What challenged me by Fromberg’s exposition was the way in which he applies these words as a command to offer love and friendship to all and sundry. From an exegetical perspective Fromberg is undoubtedly wrong; however, from a broader theological perspective I believe that he is right. Let me explain.

In the Upper Room Jesus is speaking to his disciples. This is the context in which Jesus called them to love one another. It is the disciples of Jesus who are commanded to love one another. So, when as a Baptist minister I used to welcomed people into church membership I used always to say:

In a Baptist church, membership involves entering into a dynamic covenant relationship with one another – a relationship in which we commit ourselves not only to work together to extend Christ’s Kingdom, but also to love one another and stand by one another whatever the cost.

I then always went on to quote the ‘New Commandment’ from John 13.34, 35. For me church membership was, and still is, not about being a name on a list – but rather about being committed to one’s brothers and sisters in ~Christ.

Yet, that is not the whole truth. We are also called to be committed to the world for whom Christ died. For Christ gave his life for them as much as he gave his life for others. Now Fromberg does not use this language – he is not an evangelical Christian – instead he talks about extending the friendship of Jesus to others.
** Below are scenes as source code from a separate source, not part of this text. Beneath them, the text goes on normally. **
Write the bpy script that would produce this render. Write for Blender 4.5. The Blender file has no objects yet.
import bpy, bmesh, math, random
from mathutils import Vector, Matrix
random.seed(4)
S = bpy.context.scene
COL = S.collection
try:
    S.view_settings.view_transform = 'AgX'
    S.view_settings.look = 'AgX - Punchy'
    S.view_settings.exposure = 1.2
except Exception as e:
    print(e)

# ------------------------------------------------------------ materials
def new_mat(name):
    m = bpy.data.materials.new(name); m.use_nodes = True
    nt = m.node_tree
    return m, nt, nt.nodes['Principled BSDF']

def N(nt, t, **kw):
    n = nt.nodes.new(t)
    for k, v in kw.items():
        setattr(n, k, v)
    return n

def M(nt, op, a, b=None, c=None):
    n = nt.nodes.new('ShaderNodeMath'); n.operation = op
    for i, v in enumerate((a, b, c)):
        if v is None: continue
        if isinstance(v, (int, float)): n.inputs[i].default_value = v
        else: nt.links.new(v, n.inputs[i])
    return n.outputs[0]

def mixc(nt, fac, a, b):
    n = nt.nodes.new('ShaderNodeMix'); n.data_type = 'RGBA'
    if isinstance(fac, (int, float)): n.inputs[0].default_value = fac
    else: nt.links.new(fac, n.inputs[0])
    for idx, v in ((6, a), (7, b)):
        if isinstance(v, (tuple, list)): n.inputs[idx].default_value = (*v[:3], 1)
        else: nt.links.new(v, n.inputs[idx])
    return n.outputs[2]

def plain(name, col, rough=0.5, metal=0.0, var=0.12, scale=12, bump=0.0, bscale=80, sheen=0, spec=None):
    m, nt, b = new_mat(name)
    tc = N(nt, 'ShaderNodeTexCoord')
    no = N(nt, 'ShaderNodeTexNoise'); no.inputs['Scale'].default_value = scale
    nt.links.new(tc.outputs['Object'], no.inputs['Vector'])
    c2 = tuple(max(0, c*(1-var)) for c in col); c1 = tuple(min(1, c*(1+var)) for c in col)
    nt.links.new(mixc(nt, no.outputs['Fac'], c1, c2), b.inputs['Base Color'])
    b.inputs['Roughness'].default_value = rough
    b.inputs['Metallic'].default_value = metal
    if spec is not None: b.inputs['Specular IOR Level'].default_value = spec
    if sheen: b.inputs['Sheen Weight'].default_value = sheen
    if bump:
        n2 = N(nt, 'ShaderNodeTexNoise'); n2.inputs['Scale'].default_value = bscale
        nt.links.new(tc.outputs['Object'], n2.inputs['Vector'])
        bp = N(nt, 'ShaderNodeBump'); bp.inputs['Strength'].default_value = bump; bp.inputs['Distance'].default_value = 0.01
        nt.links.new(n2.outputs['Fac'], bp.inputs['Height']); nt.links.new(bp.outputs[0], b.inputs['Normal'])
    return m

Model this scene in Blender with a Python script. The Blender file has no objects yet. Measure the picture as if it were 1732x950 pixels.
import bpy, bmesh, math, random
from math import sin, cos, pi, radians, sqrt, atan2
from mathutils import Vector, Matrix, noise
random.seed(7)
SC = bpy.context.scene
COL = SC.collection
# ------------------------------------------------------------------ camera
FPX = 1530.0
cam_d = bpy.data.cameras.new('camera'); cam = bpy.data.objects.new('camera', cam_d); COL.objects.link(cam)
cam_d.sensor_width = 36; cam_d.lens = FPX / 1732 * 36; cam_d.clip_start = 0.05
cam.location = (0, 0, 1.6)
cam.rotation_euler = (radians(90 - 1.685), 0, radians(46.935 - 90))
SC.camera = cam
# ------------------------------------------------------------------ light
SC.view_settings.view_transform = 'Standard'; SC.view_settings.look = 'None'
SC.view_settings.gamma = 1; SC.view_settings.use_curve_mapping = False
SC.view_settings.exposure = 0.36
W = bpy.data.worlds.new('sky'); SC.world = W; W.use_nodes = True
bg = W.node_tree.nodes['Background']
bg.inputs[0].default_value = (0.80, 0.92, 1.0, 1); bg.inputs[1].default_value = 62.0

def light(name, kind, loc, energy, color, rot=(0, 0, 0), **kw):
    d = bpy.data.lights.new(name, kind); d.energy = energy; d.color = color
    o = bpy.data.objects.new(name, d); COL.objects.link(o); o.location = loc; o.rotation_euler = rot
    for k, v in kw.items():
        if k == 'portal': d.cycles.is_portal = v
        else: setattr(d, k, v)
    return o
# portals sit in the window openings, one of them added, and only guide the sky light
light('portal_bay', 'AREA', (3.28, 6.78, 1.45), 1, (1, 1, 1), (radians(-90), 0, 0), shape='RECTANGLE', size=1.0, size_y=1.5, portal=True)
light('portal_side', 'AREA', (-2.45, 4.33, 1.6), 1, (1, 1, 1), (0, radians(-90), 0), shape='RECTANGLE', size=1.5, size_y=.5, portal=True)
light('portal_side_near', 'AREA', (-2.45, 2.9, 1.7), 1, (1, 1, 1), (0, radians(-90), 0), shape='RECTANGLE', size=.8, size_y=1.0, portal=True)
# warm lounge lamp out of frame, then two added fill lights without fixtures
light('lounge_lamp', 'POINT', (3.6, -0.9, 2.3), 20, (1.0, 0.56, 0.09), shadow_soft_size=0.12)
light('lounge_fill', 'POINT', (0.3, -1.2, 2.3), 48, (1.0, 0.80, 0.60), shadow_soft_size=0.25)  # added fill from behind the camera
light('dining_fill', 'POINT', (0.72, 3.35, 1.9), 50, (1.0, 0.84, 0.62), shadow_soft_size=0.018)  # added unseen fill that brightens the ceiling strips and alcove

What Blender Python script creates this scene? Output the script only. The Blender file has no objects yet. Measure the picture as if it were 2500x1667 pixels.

He tells of how on the base of the altar at St Gregory’s, facing the entrance., is carved and gilded a verse in Greek from Luke 15.2: “This guy [sic] welcomes sinners and dines with them”. On the opposite side of the altar are similarly carved words from the seventh century bishop and theologian Isaac of Nineveh: “Did not our Lord share his table with tax collectors and harlots? So, then, do not distinguish between worthy and unworthy, all must be equal in your eyes to love and serve”. This is his theological basis for extending “an extravagant welcome… to everyone who walks through our doors”. He goes on: “At St Gregory’s, we strive to treat strangers as if they are already ‘insiders’ in the congregation”.

Offering such friendship is not always easy. Fromberg notes:

If I’m honest with myself, there are days when it’s easier for me to talk to people who are already my friends and hide from people I don’t know. But the commitment that that I have already made to looking for friendship in those I do not already know moves me out of the comfortable place of spending time with known friends. And so I turn to the one I do not know and seek the image of God that they bear.

Offering friendship to people like ourselves is relatively easy. However, the challenge Fromberg presents is for love to be truly inclusive. So at St Gregory’s friendship is found across a spectrum that includes social, economic, racial, ethnic, gender, sexual orientation, and age differences. That is indeed a challenge.

One final comment of my own: offering friendship is more than being ‘friendly’. Unfortunately, our present-day English word ‘friend’ can denote a variety of relationships. As I have noted elsewhere, the word friend can cover four different categories:

  • Casual friends –acquaintances, people whose names you know
  • General friends–: people you might invite to your home for a party
  • Good friends – people with whom you can begin to be open
  • Close friends – our best friends with whom we can be completely ‘real’.

However, our modern English word ‘friend’ is derived from an Anglo-Saxon verb, freon, ‘to love’, and love is a strong word. Indeed, according to Jesus, being friends can involve laying down our life for another. Wow! That is a radical approach to the friendship we offer people coming through our doors!

3 comments

  1. John 15
    14 You are my friends if you do what I command you. 15 I do not call you servants[d] any longer, because the servant[e] does not know what the master is doing; but I have called you friends, because I have made known to you everything that I have heard from my Father.

    The friendship Christ is contingent upon obedience to him. I don’t see how this squares with the “God is the friend of all”. Perhaps wiser minds would care to comment.

  2. These ideas tie in very well with Thomas Merton’s 1915- 1968) assertion in his book “New Seeds of Contemplation ” that ” If we believe in the Incarnation of the Son of God, there is no one on earth in whom we are not prepared to see the presence of Christ”

  3. Interesting blog! It seems that “Inclusiveness” is the “In” word at the moment and there are those who claim that because Jesus loves all, He includes all. It is interesting however to look at the Gospel accounts and note a number of passages where Jesus is not inclusive. Three examples among others would be the Rich Young Ruler, the Parable of the rich man and Lazarus and the fact that He only assured one of the criminals crucified with Him that he would be with Him in Paradise. We could add the passage about the sheep and the goats in Matthew 25. If we ignore such passages and attribute to Jesus a universal inclusiveness the cross becomes an irrelevance and we are heading for an Universalist theology.